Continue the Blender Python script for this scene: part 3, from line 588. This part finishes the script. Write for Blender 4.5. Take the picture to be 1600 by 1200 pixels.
* * * * *
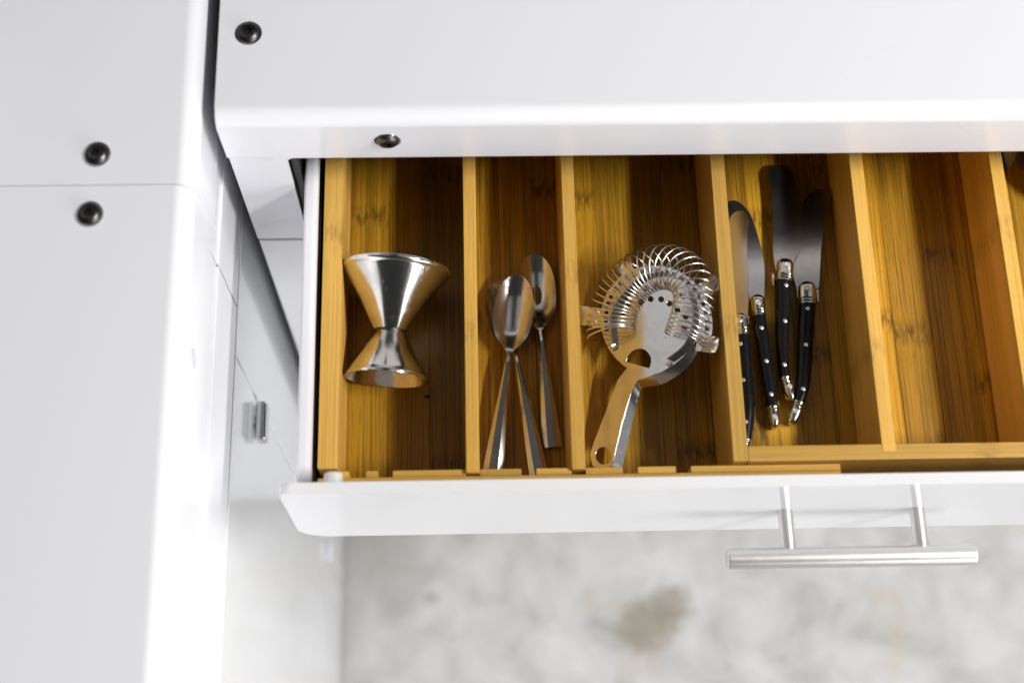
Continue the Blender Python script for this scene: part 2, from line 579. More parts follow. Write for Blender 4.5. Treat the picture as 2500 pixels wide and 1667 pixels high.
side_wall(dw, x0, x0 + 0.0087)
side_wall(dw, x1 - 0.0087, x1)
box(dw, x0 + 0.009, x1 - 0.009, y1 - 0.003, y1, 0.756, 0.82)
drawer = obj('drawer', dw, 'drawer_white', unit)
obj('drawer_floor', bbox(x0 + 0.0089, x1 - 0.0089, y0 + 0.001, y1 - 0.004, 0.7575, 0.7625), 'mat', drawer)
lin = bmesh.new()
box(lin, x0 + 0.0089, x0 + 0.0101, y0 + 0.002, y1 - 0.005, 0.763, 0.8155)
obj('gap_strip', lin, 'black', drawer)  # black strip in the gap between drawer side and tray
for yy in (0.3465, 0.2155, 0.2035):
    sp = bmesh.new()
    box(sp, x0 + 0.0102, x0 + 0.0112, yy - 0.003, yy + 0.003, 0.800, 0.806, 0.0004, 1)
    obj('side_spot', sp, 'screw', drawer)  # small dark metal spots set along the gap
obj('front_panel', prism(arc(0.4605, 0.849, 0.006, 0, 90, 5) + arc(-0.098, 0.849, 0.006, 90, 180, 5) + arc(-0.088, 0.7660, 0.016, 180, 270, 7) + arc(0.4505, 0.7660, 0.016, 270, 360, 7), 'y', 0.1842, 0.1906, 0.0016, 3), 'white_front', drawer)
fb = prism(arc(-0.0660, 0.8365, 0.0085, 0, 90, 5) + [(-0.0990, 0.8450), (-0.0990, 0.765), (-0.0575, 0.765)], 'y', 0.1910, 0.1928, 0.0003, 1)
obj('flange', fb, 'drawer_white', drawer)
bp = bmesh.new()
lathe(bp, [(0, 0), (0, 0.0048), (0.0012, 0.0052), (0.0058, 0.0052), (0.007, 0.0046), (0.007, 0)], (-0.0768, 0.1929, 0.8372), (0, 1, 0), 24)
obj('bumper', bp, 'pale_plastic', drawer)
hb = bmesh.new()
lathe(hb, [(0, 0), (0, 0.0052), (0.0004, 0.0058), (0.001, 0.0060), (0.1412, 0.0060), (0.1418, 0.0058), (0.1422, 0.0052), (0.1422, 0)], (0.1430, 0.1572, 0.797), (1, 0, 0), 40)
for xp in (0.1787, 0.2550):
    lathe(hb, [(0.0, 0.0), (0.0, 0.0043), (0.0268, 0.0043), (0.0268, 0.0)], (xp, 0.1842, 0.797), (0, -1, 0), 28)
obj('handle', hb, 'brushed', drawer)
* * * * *
SET TASK: Find out how many lines in the listing contain the string "scene". Give the number alone.

TASK ANSWER: 2